> [Dataset content]
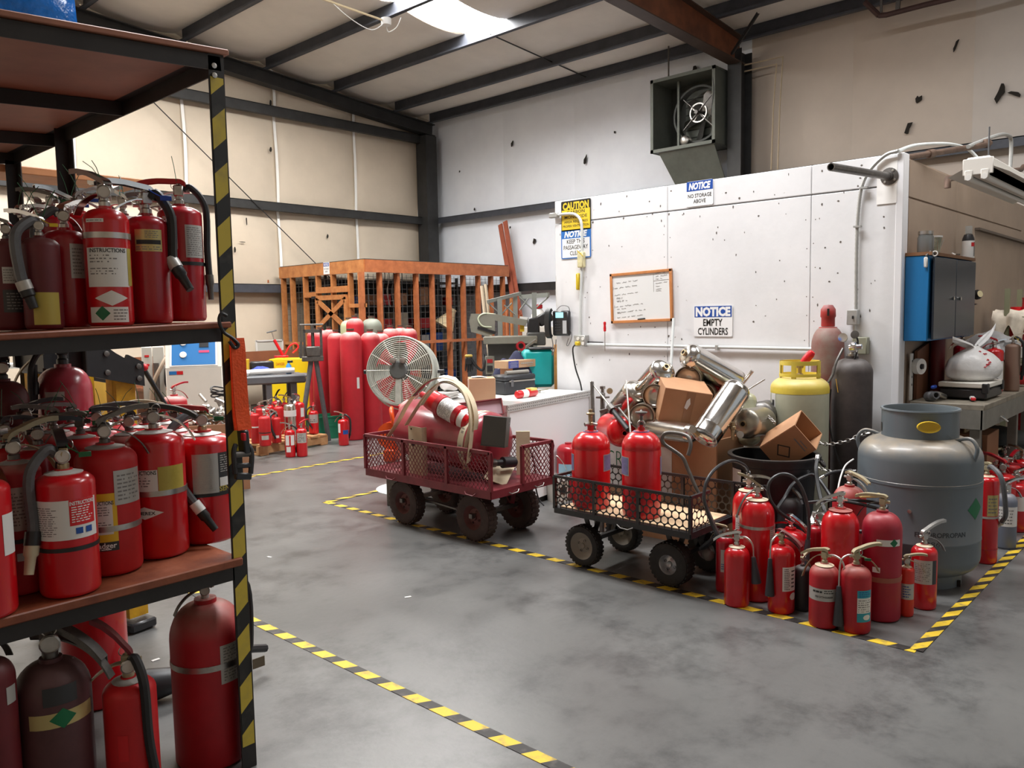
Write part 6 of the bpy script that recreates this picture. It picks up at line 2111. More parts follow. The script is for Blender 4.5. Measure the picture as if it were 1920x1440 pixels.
# chain that ties the cylinders
def chain(pts, label, rl=.014):
    sp = spline(pts, 10)
    o_ = sp[0].copy()
    t = thing('chain', label, 'chain', tuple(o_))
    acc, nxt, i = 0.0, 0.0, 0
    mb = MB()
    k = 0
    for a, b in zip(sp[:-1], sp[1:]):
        L = (b - a).length
        while nxt <= acc + L:
            c = a + (b - a) * ((nxt - acc) / L)
            d = (b - a).normalized()
            sdv = d.cross(Vector((0, 0, 1))).normalized()
            if k % 2:
                sdv = d.cross(sdv)
            loop = [c - o_ + d * (rl * 1.35 * math.cos(q)) + sdv * (rl * .75 * math.sin(q)) for q in [2 * PI * j / 10 for j in range(10)]]
            part('link', MB().tube(loop, rl * .23, 5, closed=True), mSTL, t)
            k += 1
            nxt += rl * 1.9
        acc += L
    return t


chain([dep(1432, 775, 5.2), dep(1444, 784, 5.1), dep(1452, 792, 5.02)], 'short steel chain end hanging by the yellow topped cylinder')
chain([dep(1530, 829, 5.2), dep(1555, 833, 5.1), dep(1590, 826, 5.0), dep(1615, 815, 4.95), dep(1628, 812, 4.95)], 'steel chain looped from the black cylinder to the grey tank')
chain([dep(1535, 877, 5.15), dep(1560, 884, 5.08), dep(1602, 882, 4.98)], 'lower steel chain behind the grey tank', .012)

# ------------------------------------------------------------------ the grey tank
x, y, r = 4.89, 1.365, .322
h = zat(1715, 815, x, y)
zc = zat(1712, 764, x, y)
mTANK = mat('blue_grey_tank_paint', lin(100, 110, 116), .38, .0, var=.06, scale=3, coat=.1, dust=1.0, dustcol=(.3, .25, .19))
t = thing('propane_tank', 'big blue grey pressure tank with a dusty shoulder at the tape corner', 'tank', (x, y, 0), to_cam(x, y))
pr = [(0, .07), (r * .7, .07)] + [(r * (.7 + .3 * math.sin(i / 6 * PI / 2)), .07 + .1 * (1 - math.cos(i / 6 * PI / 2))) for i in range(1, 7)]
zs = h - .12
pr += [(r, .26), (r * 1.004, .262), (r * 1.004, .272), (r, .275), (r, zs - .13), (r * 1.006, zs - .128), (r * 1.006, zs - .112), (r, zs - .11), (r, zs)]
pr += [(r * .55 + r * .45 * math.cos(i / 9 * PI / 2), zs + .12 * math.sin(i / 9 * PI / 2)) for i in range(1, 10)] + [(0, h + .006)]
part('shell', MB().lathe(pr, 64), mTANK, t)
cr = 66 * pdepth((x, y, 1)) / FPX
part('collar', MB().lathe([(cr, h - .02), (cr, zc - .012), (cr + .006, zc - .008), (cr + .004, zc), (cr - .008, zc), (cr - .01, zc - .012), (cr - .008, h - .02)], 48), mat('blue_grey_collar_paint', lin(100, 110, 116), .3, coat=.3, var=.05, scale=4), t)
part('foot_ring', MB().lathe([(r * .72, .09), (r * .72, .0), (r * .7, .0), (r * .7, .09)], 40), mTANK, t)
part('data_plate', curved(-8, h - .014, h - .002, 80, cr + .006), mat('dusty_plate', lin(150, 138, 120), .6), t)
part('yellow_valve_port', MB().lathe([(0, 0), (.03, 0), (.052, .012), (.05, .03), (.03, .022), (0, .02)], 20, T(cr * .2, -cr * .98, (zc + h) / 2 - .005) @ basis((.2, -1, 0)) @ Matrix.Diagonal((.62, 1.15, 1, 1))), mat('yellow_port_paint', lin(206, 172, 44), .4), t)
part('port_hole', MB().lathe([(.042, 0), (0, .002)], 16, T(cr * .2, -cr * .99 - .008, (zc + h) / 2 + .012) @ basis((.2, -1, .2)) @ Matrix.Diagonal((.45, 1.1, 1, 1))), mDKS, t)
for (a, dd) in ((-95, .05), (58, .05)):
    an = math.radians(a - 90)
    e = Vector((math.cos(an), math.sin(an), 0))
    s_ = Vector((-e.y, e.x, 0))
    base = e * (r * .8) + Vector((0, 0, h - .06))
    part('lifting_lug', MB().tube(spline([base + e * .05 + Vector((0, 0, -.06)), base + e * .07 + Vector((0, 0, .02)), base + e * .03 + Vector((0, 0, .07)), base - e * .05 + Vector((0, 0, .05)), base - e * .08 + Vector((0, 0, .02))], 6), .0105, 10), mTANK, t)
part('slot', MB().lathe([(cr + .0015, h + .02), (cr + .0015, h + .07)], 4, None, math.radians(-172), math.radians(-162)), mTEAR, t)
part('lettering', curved_text('FLUOROPROPAN', 22, .33, .026, r + .0012, .27, .02), mat('faded_stencil', lin(58, 64, 68), .5), t, smooth=False)
part('lettering', curved_text('286', 14, .28, .026, r + .0012, .07, .0), mat('faded_stencil', (0, 0, 0)), t, smooth=False)
part('green_diamond', curved(60, .4, .52, 24, r + .001, 8, 'diamond'), mGREEN, t)
part('bolt', MB().lathe([(.011, 0), (.011, .004), (0, .006)], 10, T(.0, 0, 0) @ T(-r * .12, -r * .995, .452) @ basis((-.1, -1, 0))), mSTL, t)
for i in range(3):
    part('foot_notch', MB().box((r * .72 * math.sin(-.2 + i * 1.3), -r * .72 * math.cos(-.2 + i * 1.3), .02), (.03, .012, .035), None), mTEAR, t)
# ------------------------------------------------------------------ extinguishers standing in front of the grey tank
GF = 'fire extinguishers grouped in front of the grey tank'


def floor_ext(cx, by, hw, neck, label, group=GF, push=0.0, **kw):
    x, y, r = stand(cx, by, hw)
    x, y, r = clear(x, y, r, 0.0, .3)
    if push:
        d = Vector((x, y, 0)).normalized() * push
        x, y, r = x + d.x, y + d.y, r * (1 + push / 4.6)
    h = zat(cx, neck, x, y)
    return extinguisher((x, y, 0), r, h, label, group=group, **kw)


WP = mat('off_white_ring', lin(222, 206, 178), .5)
floor_ext(1381, 1140, 23.5, 1024, 'small glossy red extinguisher with a black horn at the left front of the group', paint=mRED, dome=.75, lever=170, tilt=-.35, gauge=False, collar=WP, detail=2, s=1.0, drop=-.1,
          horn=dict(a=72, z1=.84, z2=.42, r1=.0125, r2=.026, off=.088, flare=.12))
floor_ext(1358, 1112, 16, 1004, 'slim dark red extinguisher with a narrow sticker at the left end of the group', paint=mRED2, dome=.8, lever=170, tilt=.1, gauge=False, lmat=mBEIGEH, hmat=mBEIGEH, labels=[dict(a=-8, z=(.38, .78), arc=34, m=mGLAB, lines=[(0, .1, .4, 26, 3)], ink=mBLUE)])
floor_ext(1418, 1132, 32, 935, 'tall glossy red extinguisher with a steel band behind the small left one', paint=mRED, dome=.95, lever=200, tilt=.6, gauge=False, collar=WP, s=.95, lmat=mBEIGEH, hmat=mDKS, vmat=mSTL, bands=[(.74, .016, mSTL)], drop=.6,
          labels=[dict(a=66, z=(.6, .75), arc=40, m=mGLAB, lines=[(0, .1, .9, 34, 6)])])
floor_ext(1402, 1112, 29, 918, 'tall glossy red extinguisher with a white label and looping hose at the back left', paint=mRED, dome=.95, lever=10, tilt=-.05, gauge=False, s=.95, collar=WP,
          labels=[dict(a=-22, z=(.58, .76), arc=60, m=mWHT, text=[], lines=[(0, .1, .6, 50, 4)])])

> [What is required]
Exactly restate the lines from the beginning of the data through the line with "grey tank', .012)", and no others, keeping pictures out.

> [Task result]
Write part 6 of the bpy script that recreates this picture. It picks up at line 2111. More parts follow. The script is for Blender 4.5. Measure the picture as if it were 1920x1440 pixels.
# chain that ties the cylinders
def chain(pts, label, rl=.014):
    sp = spline(pts, 10)
    o_ = sp[0].copy()
    t = thing('chain', label, 'chain', tuple(o_))
    acc, nxt, i = 0.0, 0.0, 0
    mb = MB()
    k = 0
    for a, b in zip(sp[:-1], sp[1:]):
        L = (b - a).length
        while nxt <= acc + L:
            c = a + (b - a) * ((nxt - acc) / L)
            d = (b - a).normalized()
            sdv = d.cross(Vector((0, 0, 1))).normalized()
            if k % 2:
                sdv = d.cross(sdv)
            loop = [c - o_ + d * (rl * 1.35 * math.cos(q)) + sdv * (rl * .75 * math.sin(q)) for q in [2 * PI * j / 10 for j in range(10)]]
            part('link', MB().tube(loop, rl * .23, 5, closed=True), mSTL, t)
            k += 1
            nxt += rl * 1.9
        acc += L
    return t


chain([dep(1432, 775, 5.2), dep(1444, 784, 5.1), dep(1452, 792, 5.02)], 'short steel chain end hanging by the yellow topped cylinder')
chain([dep(1530, 829, 5.2), dep(1555, 833, 5.1), dep(1590, 826, 5.0), dep(1615, 815, 4.95), dep(1628, 812, 4.95)], 'steel chain looped from the black cylinder to the grey tank')
chain([dep(1535, 877, 5.15), dep(1560, 884, 5.08), dep(1602, 882, 4.98)], 'lower steel chain behind the grey tank', .012)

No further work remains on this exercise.